Tuesday, March 31, 2015

The Miracle of Miracles in Holy Week

I love being Catholic every Passiontide and Holy Week. Our Church has a series of rituals and special hymns to accompany us on the journey from Passion Sunday through Palm Sunday and the Triduum to Easter Sunday:

~Veiling the statues
~Receiving and blessing palms
~Processing with palms
~Washing the feet of 12 men
~Stripping the Altars
~Processing with the Eucharist
~Reposing the Eucharist
~Adoration at the Altar of Repose
~The empty, silent church on Good Friday, without His Presence
~The open Tabernacle doors
~Reading the Passion
~Venerating the Cross
~Lighting the Easter Fire
~Marking and Lighting the Easter Candle
~The Exsultet
~The bells ringing when the Gloria is sung at the Easter Vigil
~The Elect receiving the Sacraments of Initiation
~Candidates receiving Confirmation and First Holy Communion
~The renewal of Baptismal promises

These are the Roman Rite rituals that I'm familiar with; I know that many of these rituals are observed in other Christian communities, but they are fundamentally Catholic rituals, and they remind me how blessed I am to be a Catholic.

Robert Royal writes in a different way about the blessings--the miracle--of being Catholic in his reflection on the greatest miracle of all, that in spite of all that Catholics and outsiders do to Jesus's Church, it endures:

Ezra Pound once felt the need to observe: “Any institution that could survive the picturesqueness of the Borgias has a certain native resiliency.” But it’s not only the Borgias. The number of things that we clearly see the Church has survived is quite impressive, indeed unprecedented compared with any other human institution: The death of Jesus. The betrayal of all the apostles (not just Judas). The martyrdom of all the apostles (except for John). Early heresies (so many they would require a separate list). Persecution and martyrdom by the Roman Empire. Acceptance by the Roman Empire. Collapse of the Roman Empire. Barbarian invasions. Saracen invasions (Old St. Peter’s itself sacked in 846). Conflicts with medieval (Christian) kings and emperors. Medieval heresies (Albigenses, Franciscan Spirituals, etc.). The Fall of Byzantium. Renaissance corruption. The Reformation (Rome sacked again in 1527 by the Lutheran troops of Catholic Holy Roman Emperor Charles V). The wars of religion. Late assaults by the Turks. Baroque corruptions. Pascal’s Jesuits. Kings claiming divine rights. Revolutions claiming absolute power. Napoleon. Freemasonry. Liberalism. Socialism. Nazism. Communism. Darwinism. Limp modern liturgies. Priestly sexual abuse. “Women religious” who believe in the Goddess or the cosmic process or whatever, and are proud of it.

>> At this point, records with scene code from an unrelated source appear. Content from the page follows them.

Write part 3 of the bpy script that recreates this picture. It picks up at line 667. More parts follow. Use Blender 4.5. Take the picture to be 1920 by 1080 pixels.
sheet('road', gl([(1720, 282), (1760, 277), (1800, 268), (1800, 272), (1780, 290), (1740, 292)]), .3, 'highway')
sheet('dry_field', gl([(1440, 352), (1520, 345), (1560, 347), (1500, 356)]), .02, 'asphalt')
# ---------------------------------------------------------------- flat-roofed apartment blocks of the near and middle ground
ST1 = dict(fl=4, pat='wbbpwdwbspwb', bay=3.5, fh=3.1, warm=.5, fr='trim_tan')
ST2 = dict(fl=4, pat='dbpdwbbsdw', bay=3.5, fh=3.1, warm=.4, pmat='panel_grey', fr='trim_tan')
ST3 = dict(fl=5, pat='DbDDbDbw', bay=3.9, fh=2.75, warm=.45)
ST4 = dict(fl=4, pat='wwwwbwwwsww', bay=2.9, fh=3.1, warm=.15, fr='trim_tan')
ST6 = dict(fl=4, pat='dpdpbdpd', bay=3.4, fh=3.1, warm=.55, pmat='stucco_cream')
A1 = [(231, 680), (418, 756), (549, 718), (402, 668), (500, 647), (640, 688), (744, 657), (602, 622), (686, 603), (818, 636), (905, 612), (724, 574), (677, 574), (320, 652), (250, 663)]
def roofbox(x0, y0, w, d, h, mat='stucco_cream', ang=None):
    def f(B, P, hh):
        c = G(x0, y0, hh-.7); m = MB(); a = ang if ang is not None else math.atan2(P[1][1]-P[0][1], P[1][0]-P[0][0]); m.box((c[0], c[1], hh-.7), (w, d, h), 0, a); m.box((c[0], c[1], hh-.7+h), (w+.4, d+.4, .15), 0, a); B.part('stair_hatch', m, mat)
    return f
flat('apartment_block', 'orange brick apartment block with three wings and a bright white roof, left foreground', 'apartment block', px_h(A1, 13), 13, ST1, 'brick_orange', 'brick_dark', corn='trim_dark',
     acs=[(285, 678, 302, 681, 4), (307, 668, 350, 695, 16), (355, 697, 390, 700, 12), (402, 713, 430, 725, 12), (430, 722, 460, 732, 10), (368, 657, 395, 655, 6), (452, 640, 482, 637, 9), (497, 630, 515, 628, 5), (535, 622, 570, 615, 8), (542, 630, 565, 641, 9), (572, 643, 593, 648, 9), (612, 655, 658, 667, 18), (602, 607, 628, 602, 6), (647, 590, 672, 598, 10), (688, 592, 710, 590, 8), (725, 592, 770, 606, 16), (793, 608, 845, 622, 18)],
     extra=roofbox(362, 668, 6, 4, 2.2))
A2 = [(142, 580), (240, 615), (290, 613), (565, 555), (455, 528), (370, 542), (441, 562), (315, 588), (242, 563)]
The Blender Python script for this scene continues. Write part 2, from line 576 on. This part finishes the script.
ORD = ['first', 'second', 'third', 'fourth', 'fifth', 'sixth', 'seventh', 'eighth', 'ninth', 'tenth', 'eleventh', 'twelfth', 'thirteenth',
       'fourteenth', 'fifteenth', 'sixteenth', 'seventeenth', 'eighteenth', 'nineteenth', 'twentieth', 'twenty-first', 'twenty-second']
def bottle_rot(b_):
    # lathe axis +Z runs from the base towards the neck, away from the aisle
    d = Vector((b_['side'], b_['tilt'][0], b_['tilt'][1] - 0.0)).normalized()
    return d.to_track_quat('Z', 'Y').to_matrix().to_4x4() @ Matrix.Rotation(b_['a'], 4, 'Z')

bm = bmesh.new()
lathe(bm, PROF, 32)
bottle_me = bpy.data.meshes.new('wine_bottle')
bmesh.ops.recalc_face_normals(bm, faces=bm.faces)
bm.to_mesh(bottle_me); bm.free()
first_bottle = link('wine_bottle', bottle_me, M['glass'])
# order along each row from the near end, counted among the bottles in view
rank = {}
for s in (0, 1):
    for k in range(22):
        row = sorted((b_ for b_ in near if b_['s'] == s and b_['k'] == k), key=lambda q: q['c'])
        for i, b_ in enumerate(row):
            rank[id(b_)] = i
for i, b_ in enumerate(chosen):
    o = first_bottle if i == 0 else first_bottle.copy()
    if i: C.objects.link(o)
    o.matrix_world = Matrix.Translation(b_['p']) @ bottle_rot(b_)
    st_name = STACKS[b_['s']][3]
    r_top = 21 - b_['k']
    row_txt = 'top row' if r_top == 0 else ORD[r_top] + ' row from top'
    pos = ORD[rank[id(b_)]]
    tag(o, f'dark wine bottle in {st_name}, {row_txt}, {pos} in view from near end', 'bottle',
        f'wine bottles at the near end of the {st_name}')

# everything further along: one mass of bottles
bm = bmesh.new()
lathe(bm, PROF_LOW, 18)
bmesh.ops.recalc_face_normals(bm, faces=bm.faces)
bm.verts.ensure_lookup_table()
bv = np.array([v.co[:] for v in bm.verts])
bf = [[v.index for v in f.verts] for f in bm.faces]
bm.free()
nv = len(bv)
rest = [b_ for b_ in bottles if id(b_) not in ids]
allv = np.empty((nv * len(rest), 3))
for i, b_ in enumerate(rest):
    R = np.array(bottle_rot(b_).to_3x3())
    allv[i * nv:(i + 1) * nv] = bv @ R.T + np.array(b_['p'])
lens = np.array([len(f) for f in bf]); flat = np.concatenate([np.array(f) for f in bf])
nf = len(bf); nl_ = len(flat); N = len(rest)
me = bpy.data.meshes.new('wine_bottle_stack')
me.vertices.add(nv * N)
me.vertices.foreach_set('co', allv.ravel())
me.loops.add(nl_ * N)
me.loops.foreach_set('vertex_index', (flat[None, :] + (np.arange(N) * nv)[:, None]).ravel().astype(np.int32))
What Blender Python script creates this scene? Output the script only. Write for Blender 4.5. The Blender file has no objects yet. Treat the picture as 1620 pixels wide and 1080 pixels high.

This is just a partial list, which would at a minimum also need to recognize the constant presence of bad bishops and priests, and an ever-fickle laity. Under such circumstances – and given the tendency of all things to decay over time, it’s a miracle – perhaps, in a way, the greatest miracle of Christianity, that the Catholic Thing has survived, as Aquinas suggested. If we believe that Jesus is the God who created the universe, his rising from the dead was mere child’s play. Keeping together billions of fallen human beings, whom God has taken the risk of endowing with the freedom to choose their own ways, in a real historical Communion via the fragile earthen vessel we call the Church, may very well require even more divine powers. 

Also, every Holy Week when I experience these rituals, I think how horrible it would be to lose these outward representations--some are sacramentals and some are Sacraments--of the great Paschal Mystery. The Catholic people of England lost these rituals, and many others in the Sarum Use, in the sixteenth century. They were taken away in the name of preventing superstition but these rituals were not superstitious; the Church had developed these rituals to remind people of all that Jesus had done for His people, the Church. 

The rituals of Holy Week were taken away because the reformers did not trust the unity between Jesus and His Church; the reformers were complicating the matter in a way that St. Joan of Arc had warned against: "About Jesus Christ and the Church, I simply know they are just one thing and we shouldn't complicate the matter." Because the English reformers complicated the matter, the Catholic people of England ended up with palmless Palm Sundays, candleless Candlemases and ashless Ash Wednesdays not to mention Shrovetide without Confession and Communion without the Real Presence. So within a couple of generations, they weren't the Catholic people of England anymore and yet a few endured, suffered, survived and revived three centuries later--which is another miracle indeed.

Of course anything good can be abused; even replacing rituals with a non-ritual can be abused and even reading the Bible could be abused superstitiously. Our Christian faith is an incarnational religion that unites the human and Divine in the great mystery and miracle of Jesus and His Church, His Bride for whom He lived and died and rose and lives always. The Catholic Church, messy and sinful as we certainly are with people like me among us, displays that mystery most miraculously every Passiontide, Holy Week, and Triduum.